* begin *
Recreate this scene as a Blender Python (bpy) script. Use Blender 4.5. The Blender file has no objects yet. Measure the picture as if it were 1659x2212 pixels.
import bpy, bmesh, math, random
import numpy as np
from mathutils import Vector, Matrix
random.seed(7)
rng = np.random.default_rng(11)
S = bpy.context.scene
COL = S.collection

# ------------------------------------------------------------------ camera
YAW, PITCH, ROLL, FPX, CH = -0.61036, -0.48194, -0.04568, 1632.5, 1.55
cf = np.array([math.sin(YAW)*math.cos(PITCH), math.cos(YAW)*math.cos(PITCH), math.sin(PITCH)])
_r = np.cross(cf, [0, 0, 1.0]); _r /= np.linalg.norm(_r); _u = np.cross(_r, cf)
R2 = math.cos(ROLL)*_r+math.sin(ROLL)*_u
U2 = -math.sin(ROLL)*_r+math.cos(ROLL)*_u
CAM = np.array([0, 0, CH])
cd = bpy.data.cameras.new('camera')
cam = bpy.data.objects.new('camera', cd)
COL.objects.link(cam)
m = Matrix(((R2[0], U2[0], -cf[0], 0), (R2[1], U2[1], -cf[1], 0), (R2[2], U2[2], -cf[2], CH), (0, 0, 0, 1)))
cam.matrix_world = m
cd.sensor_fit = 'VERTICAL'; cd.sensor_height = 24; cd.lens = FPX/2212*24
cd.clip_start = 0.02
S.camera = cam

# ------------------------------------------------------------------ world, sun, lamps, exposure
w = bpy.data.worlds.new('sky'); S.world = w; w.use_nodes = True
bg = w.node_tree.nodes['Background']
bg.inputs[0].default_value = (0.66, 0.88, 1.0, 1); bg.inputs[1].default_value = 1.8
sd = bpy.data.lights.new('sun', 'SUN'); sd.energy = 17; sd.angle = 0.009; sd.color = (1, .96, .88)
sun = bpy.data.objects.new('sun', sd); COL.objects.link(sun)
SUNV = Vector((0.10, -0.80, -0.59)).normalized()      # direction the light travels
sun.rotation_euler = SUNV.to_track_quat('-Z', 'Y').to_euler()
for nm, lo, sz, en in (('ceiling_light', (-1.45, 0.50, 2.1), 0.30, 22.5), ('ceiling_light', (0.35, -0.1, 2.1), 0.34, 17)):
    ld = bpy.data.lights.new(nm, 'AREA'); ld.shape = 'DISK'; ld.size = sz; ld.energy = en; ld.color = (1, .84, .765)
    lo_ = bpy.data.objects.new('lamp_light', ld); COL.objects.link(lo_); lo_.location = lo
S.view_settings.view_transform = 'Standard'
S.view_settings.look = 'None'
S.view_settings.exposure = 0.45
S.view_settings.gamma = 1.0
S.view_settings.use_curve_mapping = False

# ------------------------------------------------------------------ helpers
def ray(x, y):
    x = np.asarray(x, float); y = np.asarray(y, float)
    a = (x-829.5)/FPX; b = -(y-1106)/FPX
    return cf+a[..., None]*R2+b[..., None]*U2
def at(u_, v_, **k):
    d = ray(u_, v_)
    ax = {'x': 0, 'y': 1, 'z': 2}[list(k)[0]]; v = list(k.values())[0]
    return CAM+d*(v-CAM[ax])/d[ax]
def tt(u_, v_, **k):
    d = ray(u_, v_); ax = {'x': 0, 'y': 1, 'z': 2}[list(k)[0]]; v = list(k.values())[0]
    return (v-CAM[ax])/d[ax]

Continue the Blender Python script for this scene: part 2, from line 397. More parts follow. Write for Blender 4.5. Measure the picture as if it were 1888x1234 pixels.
* end *
Each record above should be returned exactly as it appears.

Recreate this scene as a Blender Python (bpy) script. Use Blender 4.5. The Blender file has no objects yet. Measure the picture as if it were 1659x2212 pixels.
import bpy, bmesh, math, random
import numpy as np
from mathutils import Vector, Matrix
random.seed(7)
rng = np.random.default_rng(11)
S = bpy.context.scene
COL = S.collection

# ------------------------------------------------------------------ camera
YAW, PITCH, ROLL, FPX, CH = -0.61036, -0.48194, -0.04568, 1632.5, 1.55
cf = np.array([math.sin(YAW)*math.cos(PITCH), math.cos(YAW)*math.cos(PITCH), math.sin(PITCH)])
_r = np.cross(cf, [0, 0, 1.0]); _r /= np.linalg.norm(_r); _u = np.cross(_r, cf)
R2 = math.cos(ROLL)*_r+math.sin(ROLL)*_u
U2 = -math.sin(ROLL)*_r+math.cos(ROLL)*_u
CAM = np.array([0, 0, CH])
cd = bpy.data.cameras.new('camera')
cam = bpy.data.objects.new('camera', cd)
COL.objects.link(cam)
m = Matrix(((R2[0], U2[0], -cf[0], 0), (R2[1], U2[1], -cf[1], 0), (R2[2], U2[2], -cf[2], CH), (0, 0, 0, 1)))
cam.matrix_world = m
cd.sensor_fit = 'VERTICAL'; cd.sensor_height = 24; cd.lens = FPX/2212*24
cd.clip_start = 0.02
S.camera = cam

# ------------------------------------------------------------------ world, sun, lamps, exposure
w = bpy.data.worlds.new('sky'); S.world = w; w.use_nodes = True
bg = w.node_tree.nodes['Background']
bg.inputs[0].default_value = (0.66, 0.88, 1.0, 1); bg.inputs[1].default_value = 1.8
sd = bpy.data.lights.new('sun', 'SUN'); sd.energy = 17; sd.angle = 0.009; sd.color = (1, .96, .88)
sun = bpy.data.objects.new('sun', sd); COL.objects.link(sun)
SUNV = Vector((0.10, -0.80, -0.59)).normalized()      # direction the light travels
sun.rotation_euler = SUNV.to_track_quat('-Z', 'Y').to_euler()
for nm, lo, sz, en in (('ceiling_light', (-1.45, 0.50, 2.1), 0.30, 22.5), ('ceiling_light', (0.35, -0.1, 2.1), 0.34, 17)):
    ld = bpy.data.lights.new(nm, 'AREA'); ld.shape = 'DISK'; ld.size = sz; ld.energy = en; ld.color = (1, .84, .765)
    lo_ = bpy.data.objects.new('lamp_light', ld); COL.objects.link(lo_); lo_.location = lo
S.view_settings.view_transform = 'Standard'
S.view_settings.look = 'None'
S.view_settings.exposure = 0.45
S.view_settings.gamma = 1.0
S.view_settings.use_curve_mapping = False

# ------------------------------------------------------------------ helpers
def ray(x, y):
    x = np.asarray(x, float); y = np.asarray(y, float)
    a = (x-829.5)/FPX; b = -(y-1106)/FPX
    return cf+a[..., None]*R2+b[..., None]*U2
def at(u_, v_, **k):
    d = ray(u_, v_)
    ax = {'x': 0, 'y': 1, 'z': 2}[list(k)[0]]; v = list(k.values())[0]
    return CAM+d*(v-CAM[ax])/d[ax]
def tt(u_, v_, **k):
    d = ray(u_, v_); ax = {'x': 0, 'y': 1, 'z': 2}[list(k)[0]]; v = list(k.values())[0]
    return (v-CAM[ax])/d[ax]

Continue the Blender Python script for this scene: part 2, from line 397. More parts follow. Write for Blender 4.5. Measure the picture as if it were 1888x1234 pixels.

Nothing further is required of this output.